Arranque da TTF1, 1987- Se acham que os Nº 1, 11 e 47 são muito parecidos… foram todos cortados por mim, à mão. Eu estou lá atrás…
Voltei a apanhar outra FZ750, desta ex-Vítor Fidalgo, para Vila Real esse ano… mais uma vez, boa corrida do Nacional, 5º ou 6º, e problemas da TT1, em que a moto começou a falhar e, a tentar voltar à boxe em andamento lento, me deram bandeira negra… pelo menos, partilhei a grelha (abaixo) com os irmãos Dunlop, Carl Fogarty, (1) Steve Hislop, (47) Brian Morrison, (11) Paul Iddon, Anders Andersen, Andy McGladdery e muitos mais… a dobragem que Robert Dunlop, (50) pai do atual Michael Dunlop, me fez à entrada da chicane da estação foi poesia, suavidade e precisão, passou-me pela direita na descida e desapareceu, logo apenas um pontinho mais adiante na Ponte do Corgo…

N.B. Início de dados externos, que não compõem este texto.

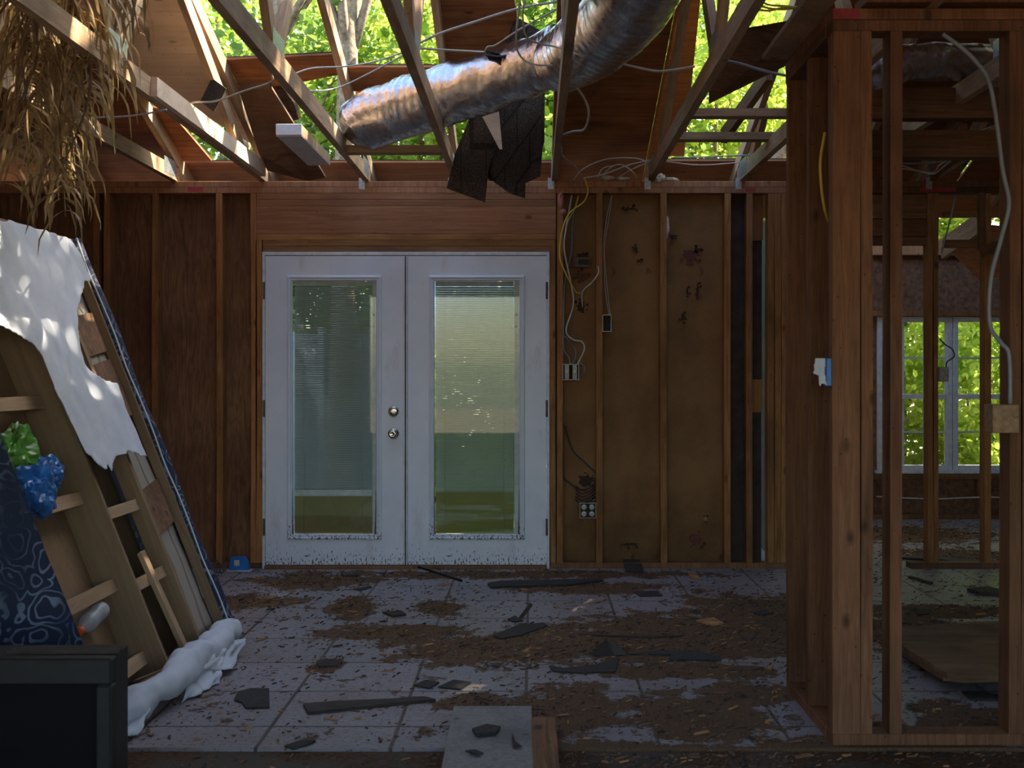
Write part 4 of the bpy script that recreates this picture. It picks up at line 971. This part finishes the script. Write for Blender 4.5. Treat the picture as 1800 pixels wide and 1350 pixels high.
# ------------------------------------------------------------------ old television, near left
tv = empty('television', (-1.6,3.3,-.01), 'black boxy television at the bottom left corner', 'television')
xr = (195-CX)*3.25/F; zt = P(0,1158,3.25).z
mesh('cabinet', [(-2.15,3.299,-.01),(xr-.004,3.299,-.01),(xr-.004,3.299,zt-.002),(-2.15,3.299,zt-.002),(-1.95,3.75,-.01),(xr-.26,3.75,-.01),(xr-.26,3.75,zt-.10),(-1.95,3.75,zt-.10),(-2.15,3.42,-.01),(xr-.012,3.42,-.01),(xr-.012,3.42,zt-.002),(-2.15,3.42,zt-.002)],
     [(0,1,2,3),(1,9,10,2),(9,5,6,10),(3,2,10,11),(11,10,6,7),(4,7,6,5),(0,3,11,8),(8,11,7,4),(0,8,9,1),(8,4,5,9)], M['tv'], tv)
fz = -.01
box('bezel', (-2.2,3.25,zt-.075), (xr,3.299,zt), M['tv'], tv, .006); box('bezel', (xr-.045,3.25,fz), (xr,3.299,zt-.0755), M['tv'], tv, .006)
box('bezel', (-2.2,3.25,fz), (xr-.0455,3.299,fz+.09), M['tv'], tv, .006)
box('screen', (-2.15,3.275,fz+.09), (xr-.045,3.2985,zt-.075), M['tv_screen'], tv, .004)
prism('torn_veneer', [(-1.5,3.30,zt),(-1.18,3.31,zt),(-1.19,3.36,zt+.004),(-1.25,3.39,zt),(-1.5,3.36,zt)], (0,0,.008), M['black_board'], tv)
# grey plank pointing at us and its neighbour
pk = tag(timber('grey_plank', ((866-CX)*4.25/F,4.25,.02), ((866-CX)*4.25/F+.01,2.7,-.0), .285, .038, M['grey_plank'], side=(1,0,0)), 'wide weathered grey plank lying on the floor edge, bottom centre', 'plank')
pk2 = tag(timber('brown_plank', ((955-CX)*4.08/F,4.1,-.02+.045), ((955-CX)*4.08/F+.01,2.7,-.02), .085, .036, M['stud_old'], side=(1,0,0)), 'narrow dark board beside the grey plank', 'plank')
for o_ in (pk, pk2): o_.location.z += .006

# ------------------------------------------------------------------ glass reflection of dry fronds built as hanging geometry, upper left
def frond(seed, top, bot, spread, nleaf, mat, label):
    rr = random.Random(seed); e = empty('reflected_palm_frond', top, label, 'reflected palm frond', 'reflected dry fronds modelled at upper left')
    mid = (top+bot)/2+Vector((rr.uniform(-.1,.1), rr.uniform(-.1,.1), 0)); st = spline([top, mid, bot], 20)
    V, Fc = tube_geo(st, lambda t: .009*(1-t)+.002, 6); mesh('frond_stem', V, Fc, M['frond_dark'], e, True)
    V = []; Fc = []
    for k in range(nleaf):
        t = (k+.5)/nleaf; p = st[min(len(st)-1, int(t*(len(st)-1)))]
        s = 1 if k % 2 else -1; L_ = rr.uniform(.16,.40)*(1-.35*t); w = rr.uniform(.004,.009)
        d = Vector((s*spread*rr.uniform(.3,1.1), rr.uniform(-.5,.5)*spread, rr.uniform(-.2,.15)))
        tw = rr.uniform(0,3.14); wd = Vector((math.cos(tw), math.sin(tw)*.6, .25)).normalized(); b0 = len(V); q = p.copy(); n = 7
        curl = Vector((rr.uniform(-.5,.5), rr.uniform(-.4,.4), 0))
        for i in range(n+1):
            f = i/n; ww = w*math.sin(math.pi*(.12+.86*f))
            V.append(q+wd*ww); V.append(q-wd*ww)
            dirn = (d*(1-f)**1.5+Vector((0,0,-1))*(f*1.4+.15)+curl*f*f*.6+Vector((rr.uniform(-.2,.2),0,0))).normalized(); q = q+dirn*(L_/n)
        for i in range(n): Fc.append((b0+2*i, b0+2*i+1, b0+2*i+3, b0+2*i+2))
    mesh('leaflets', V, Fc, M[mat], e)
fd = [((20,-70),(30,200)), ((70,-80),(55,260)), ((110,-70),(95,330)), ((140,-60),(115,380)), ((60,-40),(80,120)), ((160,-70),(120,250)), ((15,-60),(5,330)),
      ((100,60),(125,330)), ((190,-70),(215,120)), ((230,-90),(245,60))]
fl = ['at the left frame edge, short','second from the left, over the slanting chord','longest, hanging down over the wall studs','right of the longest one, tips touching the white cloth','high up and bushy','right side, bent over the chord','at the very edge, reaching low','low tangle of curled tips','thin one, right, over the sunlit chord','topmost thin one, over the pale plywood']
for k, (a, b) in enumerate(fd):
    Y = 4.35+.06*k
    frond(k, P(a[0],a[1],Y), P(b[0],b[1],Y), .9 if k < 8 else .5, 64 if k < 8 else 20, 'frond' if k % 3 else 'frond_dark', 'reflected dry tan palm frond, '+fl[k])

# ------------------------------------------------------------------ floor litter
def fz3(px, py, z=.0): Y = F*(H-z)/(py-CY); return Vector(((px-CX)*Y/F, Y, z))
def scrap(pxs, label, mat='shingle_bit', name='shingle_scrap', cat='shingle scrap', th=.006, lift=None, z=.002, group=None):
    pts = [fz3(x, y, z) for x, y in pxs]
    if lift:
        for i, h in lift.items(): pts[i] = pts[i]+Vector((0,0,h))
    return tag(prism(name, pts, (0,0,th), M[mat]), label, cat, group)
scrap([(411,1232),(418,1218),(440,1212),(473,1212),(474,1245),(432,1246),(425,1236)], 'dark clipped-corner shingle piece left of the long strip')
scrap([(533,1241),(590,1236),(690,1232),(745,1228),(766,1233),(700,1239),(600,1250),(542,1256)], 'long brown splintered strip in the foreground', 'black_board', 'board_strip', 'board scrap', .01)
scrap([(728,1206),(748,1197),(772,1201),(755,1211)], 'small dark diamond shingle scrap near the grey plank')
scrap([(770,1209),(797,1197),(828,1201),(810,1213)], 'larger dark diamond scrap right of the small one')
scrap([(557,1166),(580,1162),(602,1165),(595,1172),(560,1173)], 'dark scrap beside a brown dirt heap')
scrap([(857,1028),(880,1024),(1055,1020),(1060,1023),(1000,1030),(862,1034)], 'long black strip by the right door', 'shingle_bit', 'board_strip', 'board scrap', .012)
scrap([(867,1119),(910,1100),(955,1096),(963,1101),(915,1118),(880,1124)], 'dark slanting shingle strip in the middle of the floor')
scrap([(1114,1041),(1155,1040),(1165,1048),(1125,1049)], 'small black rectangle scrap before the right wall')
scrap([(1093,991),(1122,990),(1132,1007),(1100,1006)], 'black scrap leaning at the foot of the wall studs', lift={0:.05,1:.05})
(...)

Essas foram as minhas corridas “sérias”, e devo dizer que nunca perdi de vista a razão porque comecei a correr… Andava de moto há anos, tinha feito duas travessias da Europa e tido para ai 10 ou 12 motos, fazia muita da manutenção eu próprio, lia tudo o que havia e correr era só mais uma coisa que tinha de experimentar…sem nunca correr riscos excessivos nem perder a noção das coisas.

Mais recentemente, ainda corri nas clássicas com uma CB900 Bol d’Or e, antes disso, alinhei em algumas como jornalista convidado, notavelmente com o falecido Carlos Grazina Tavares na Fireblade Repsol do Saraiva. (foto de abertura)

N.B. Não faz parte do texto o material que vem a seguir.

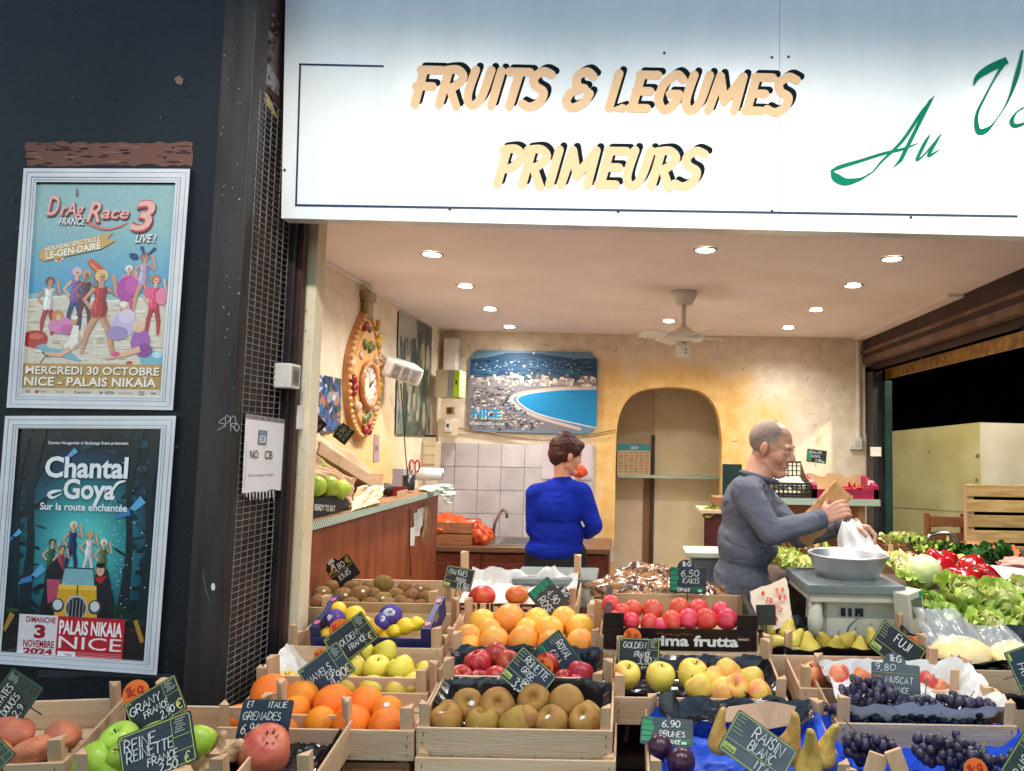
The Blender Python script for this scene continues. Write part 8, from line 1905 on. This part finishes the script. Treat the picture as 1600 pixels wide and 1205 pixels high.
for i, (px, py, r) in enumerate(((1106, 805, 16), (1122, 798, 13))):
 lettuce('salad_greens', ('bunch of bright greens on the small red table', 'second bunch of greens close behind the man')[i], 'greens', P(px, py, 4.42), r * 4.42 / F, ('green', 'pale'), 170 + i, None, 16)
lettuce('salad_greens', 'yellow flowering greens on the box beside the arch', 'greens', P(1124, 787, 4.5), 9 * 4.5 / F, ('pale', 'white'), 175, None, 14)

# wrapped squash pieces in clear film
filmc = pm('clear_film', srgb(228, 228, 224), None, 6, .2, .8, 26, .8, coat=1)
MATS['clear_film'].node_tree.nodes['Principled BSDF'].inputs['Alpha'].default_value = .46
sq = pm('squash_flesh', srgb(240, 220, 168), srgb(232, 200, 130), 4, .45, .15, 30)
for i, (px, py, Y, sx_, sz_, lab) in enumerate(((1502, 1020, 2.33, .085, .05, 'left wrapped piece of pale yellow squash'), (1590, 1028, 2.30, .07, .045, 'right wrapped piece of orange squash at the picture edge'))):
 c = P(px, py, Y); o = pillow('squash_piece', lab, 'squash', c, sx_ * .88, .06, sz_ * .8, sq, (.3, 0, 0), i, .12, 16)
 bm = bmesh.new(); n = 22; g = []
 for j in range(n + 1):
  row = []
  for k in range(n + 1):
   u, v = k / n * 2 - 1, j / n; zz = v * (.17 if i == 0 else .13) - .05; wv = sx_ * (1.12 - .5 * max(0, v - .35)) * u
   yy = -.075 * math.sqrt(max(0, 1 - u * u)) * (1 - .5 * v) + .09 * v + .010 * mnoise.noise(Vector((u * 5, v * 6, i * 9))) + .012 * abs(mnoise.noise(Vector((u * 9, v * 4, i + 3))))
   row.append(bm.verts.new(Vector((wv - .05 * v * v, yy, zz + .012 * mnoise.noise(Vector((u * 6, v, i)))))))
  g.append(row)
 for j in range(n):
  for k in range(n): bm.faces.new((g[j][k], g[j][k + 1], g[j + 1][k + 1], g[j + 1][k]))
 for v in bm.verts: v.co += c
 w_ = obj('film_wrap', bm, filmc, None, True); w_.parent = o
# patterned paper wrap beside the persimmons
bm = bmesh.new(); pp = [P(1172, 924, 2.58), P(1226, 903, 2.6), P(1240, 975, 2.5), P(1188, 992, 2.48)]
fp = pm('fruit_print_paper', srgb(222, 206, 184), srgb(210, 190, 164), 5, .6, .3, 24)
crease_sheet('fruit_paper_bag', 'creased paper bag printed with little red fruits beside the persimmon carton', 'bag', pp, fp, 24, .006, 6)
o = bpy.context.scene.objects['fruit_paper_bag']; f = Flat(); f.st = .002; rng = random.Random(9)
for k in range(9): f.ell(rng.uniform(10, 90), rng.uniform(10, 90), 5, 6, srgb(*rng.choice([(196, 50, 44), (210, 90, 90), (90, 140, 70), (206, 120, 60)])), 10)
f.text('Fruits', 30, 40, 14, srgb(190, 60, 60), 50, .02, rot=.7)
f.build('fruit_print', lambda u, v, l: (pp[0] * (1 - u / 100) * (1 - v / 100) + pp[1] * (u / 100) * (1 - v / 100) + pp[2] * (u / 100) * (v / 100) + pp[3] * (1 - u / 100) * (v / 100)) + Vector((0, -.016 - l, .01)), ink, o)

# --- rear right: crates, potatoes, spinach, chairs, slatted crate
def rear_crate(name, label, px0, px1, py, Y, D=.34, H=.06, mats=wood_d):
 a = P(px0, py, Y); b = P(px1, py, Y); c = (a + b) / 2; h = (b - a).length / 2; t = thing(name, label, 'crate', c, group='crates on the rear stand')
 bx('front_panel', (-h, 0, -H), (h, .007, 0), mats, t); bx('back_panel', (-h, D, -H), (h, D + .007, 0), mats, t); bx('base', (-h, .007, -H), (h, D, -H + .006), mats, t)
 for s in (-1, 1):
  x0, x1 = sorted((s * h, s * (h - .007))); bx('side_panel', (x0, .0075, -H + .007), (x1, D - .0005, 0), mats, t)
  for y_ in (.008, D - .024):
   x0, x1 = sorted((s * (h - .0075), s * (h - .03))); bx('corner_post', (x0, y_, -H + .007), (x1, y_ + .015, .05), wood_z, t)
 return c, h
t = thing('rear_stand', 'dark stand carrying the crates in front of the chairs', 'stand', (2.3, 4.35, 0)); bx('top', (-.75, -.65, .90), (1.4, .75, .93), std, t); bx('front_board', (-.74, -.63, 0), (1.39, -.61, .899), std, t)
c, h = rear_crate('wooden_crate', 'crate of potatoes stencilled with dark letters in front of the chairs', 1452, 1530, 893, 3.85); rng = random.Random(15)
for i in range(14):
 o = bpy.data.objects.new('potato', SH['tuber'][i % 3]); C.objects.link(o); o.material_slots[0].link = 'OBJECT'; o.material_slots[0].material = FM['potato']
 put(o, c + Vector((-.11 + .037 * (i % 7), .06 + .1 * (i // 7) + rng.uniform(-.02, .02), .02 + .02 * (i // 7))), .026, (1.5, rng.uniform(-.4, .4), rng.uniform(0, 3))); tag(o, 'yellow potato in the stencilled crate before the chairs', 'potato', 'potatoes in the rear crate')
f = Flat(); f.st = .0004; f.text('BIO LEGUMES', -h * .8, -.036, .022, srgb(80, 50, 34), h * 1.6, .03, sy=1); f.build('crate_lettering', lambda x, y, l: Vector((x, -.001 - l, y)), ink, bpy.context.scene.objects[[o.name for o in bpy.context.scene.objects if o.get('label', '').startswith('crate of potatoes')][0]])
c, h = rear_crate('wooden_crate', 'crate of dark spinach at the right in front of the slatted crate', 1515, 1600, 884, 4.1)
def leaf_heap(name, label, cat, c, sx_, sy_, sz_, mats, n, L, seed):
 rng = random.Random(seed); bm = bmesh.new()
 for k in range(n):
  p = Vector((rng.uniform(-1, 1) * sx_, rng.uniform(-1, 1) * sy_, rng.uniform(0, 1) * sz_)); d = Vector((rng.uniform(-1, 1), rng.uniform(-1, .4), rng.uniform(.0, 1))); leaf(bm, p, d, Vector((0, -.3, 1)), L * rng.uniform(.7, 1.2), L * .4, .9, L * .12, rng.uniform(0, 9), rng.randrange(len(mats)), 5)
 o = obj(name, bm, [LM[x] for x in mats], None, True); o.location = c; return tag(o, label, cat)
o = leaf_heap('spinach_heap', 'heap of dark green spinach leaves in the rear right crate', 'spinach', c + Vector((0, .14, -.02)), h * .85, .12, .07, ('spin', 'dark'), 90, .07, 5)
o = leaf_heap('herb_heap', 'heap of pale greens in the rear crate left of the chairs', 'greens', P(1408, 850, 4.7), .12, .1, .03, ('green', 'pale'), 40, .05, 6)
c, h = rear_crate('wooden_crate', 'crate of pale greens beside the green post', 1384, 1440, 853, 4.6)
o = leaf_heap('herb_heap', 'green bean heap behind the potatoes', 'greens', P(1470, 866, 4.35), .16, .08, .04, ('green', 'dark'), 60, .06, 7)
c, h = rear_crate('wooden_crate', 'crate of carrots and squash right of the bowl', 1380, 1432, 880, 3.9)
for i in range(9):
 o = bpy.data.objects.new('orange_squash', SH['round'][i % 3]); C.objects.link(o); o.material_slots[0].link = 'OBJECT'; o.material_slots[0].material = FM['orange' if i % 3 else 'golden']; put(o, c + Vector((-.07 + .035 * (i % 5), .06 + .08 * (i // 5), .015)), .027, (i, 0, i)); tag(o, 'small round orange or yellow squash in the crate right of the bowl', 'squash', 'small squashes right of the bowl')
c, h = rear_crate('wooden_crate', 'crate of carrots behind the red peppers', 1448, 1520, 905, 3.55)
bm = bmesh.new(); rng = random.Random(2)
for k in range(26):
 a = c + Vector((rng.uniform(-h * .9, h * .4), rng.uniform(.04, .3), .0 + rng.uniform(0, .03))); tube(bm, [a, a + Vector((.06, rng.uniform(-.02, .02), 0)), a + Vector((.11, rng.uniform(-.03, .03), -.005))], [.013, .011, .003], 8)
o = obj('carrot_heap', bm, pm('carrot', srgb(206, 104, 48), srgb(186, 86, 38), 8, .6, .2), None, True); o['kind'] = 'stuff'; o['label'] = 'heap of orange carrots behind the red peppers'; o['category'] = 'carrots'
for i, (px, py, Y, a_) in enumerate(((1436, 875, 3.7, 75), (1482, 887, 3.5, 100), (1528, 905, 3.2, 80))):
 card(('dark card seen edge on behind the carrots', 'dark card edge on between peppers and carrots', 'dark card with an orange edge right of the peppers')[i], px, py, Y, 30, 16, a_, 'brown', [], 'plain', .1, yaw=.9)
c = P(1555, 893, 3.4); t = thing('metal_basin', 'wide shallow metal basin behind the red peppers', 'bowl', c); bm = bmesh.new(); lathe(bm, [(0, -.05), (.15, -.05), (.19, -.005), (.2, 0), (.188, -.004), (.148, -.044), (0, -.044)], 40); obj('basin_body', bm, MATS['brushed_aluminium'], t, True)
pillow('radish_bundle', 'pink bundle of radishes at the right edge', 'radishes', P(1590, 925, 3.05), .1, .08, .035, pm('radish_pink', srgb(206, 86, 120), srgb(170, 44, 84), 9, .4), (0, 0, 0), 8, .5, freq=7)
pillow('pink_pack', 'pale pink wrapped pack behind the spinach', 'pack', P(1600, 884, 3.8), .09, .08, .04, pm('pale_pink', srgb(206, 160, 150), srgb(190, 130, 120), 9, .5), (0, 0, 0), 18, .4)
# chairs
chm = pm('chair_wood', srgb(132, 80, 42), srgb(108, 62, 32), 6, .45, .1, stretch=(8, 8, 1))
def chair(label, px, Y, rz):
 p = P(px, 860, Y); t = thing('wooden_chair', label, 'chair', (p.x, Y, 0), (0, 0, rz), 'brown wooden chairs')
 H_ = P(px, 800, Y).z; w_ = .17
 for s in (-1, 1):
  bx('leg', (s * w_ - .018, .17, 0), (s * w_ + .018, .205, H_), chm, t, .003); bx('leg', (s * w_ - .018, -.2, 0), (s * w_ + .018, -.165, .45), chm, t, .003)
 bx('seat', (-w_ - .02, -.205, .452), (w_ + .02, .168, .48), chm, t, .006)
 for k in range(3): bx('back_slat', (-w_ + .019, .178, H_ - .09 - k * .12), (w_ - .019, .196, H_ - .02 - k * .12), chm, t, .003)
chair('brown wooden chair on the left by the yellow wall', 1450, 5.75, R(200)); chair('brown wooden chair overlapping the left one in front of the pale wall', 1486, 5.5, R(160))
bm = bmesh.new(); k_ = 5.1; tube(bm, spline([P(1449, 905, k_), P(1449, 850, k_), P(1452, 838, k_), P(1462, 834, k_), P(1484, 834, k_), P(1492, 840, k_), P(1496, 855, k_), P(1497, 905, k_)], 5), .014, 10)
tag(obj('steel_rail', bm, chrome, None, True), 'bent chrome tube rail in front of the wooden chairs', 'rail')
a = P(1510, 757, 5.2); b = P(1640, 760, 5.2); c = (a + b) / 2; c.z = 0; t = thing('slatted_crate', 'tall slatted wooden crate stack at the right edge', 'crate', c); hx = (b.x - a.x) / 2; zt3 = a.z
nsl = 8
for k in range(nsl):
 z1 = zt3 - k * .105; bm = bmesh.new(); box(bm, -hx, hx, -.012, 0, z1 - .082, z1, .002); obj('slat', bm, pm('slat_wood', srgb(196, 164, 110), srgb(166, 130, 82), 3, .7, .3, 16, stretch=(2, 14, 14), vary=.15), t)
for x in (-hx, hx - .05): bx('upright', (x, .001, 0), (x + .05, .05, zt3), wood_z, t)
bx('back_panel', (-hx + .051, .02, 0), (hx - .051, .03, zt3 - .02), voidm, t)  # near-black panel darkens the gaps between the slats
crease_sheet('orange_net', 'orange plastic sheet over the rear right crate', 'sheet', [P(1500, 846, 4.6), P(1512, 885, 4.4), P(1600, 872, 4.3), P(1585, 852, 4.6)], pm('orange_sheet', srgb(206, 110, 70), srgb(186, 90, 54), 5, .35, .4), 18, .03, 4)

Numa outra resistência, fomos convidados, eu e o Carlos Coutinho da Moteo, a partilhar a CBR600RR dum tal Paulo Oliveira… a meio da corrida, magoou-se e no fim, anunciou: “Esta foi a minha última corrida, agora vou-me dedicar ao meu filho!”
A minha carreira de piloto tinha terminado… e a de Miguel Oliveira ia começar!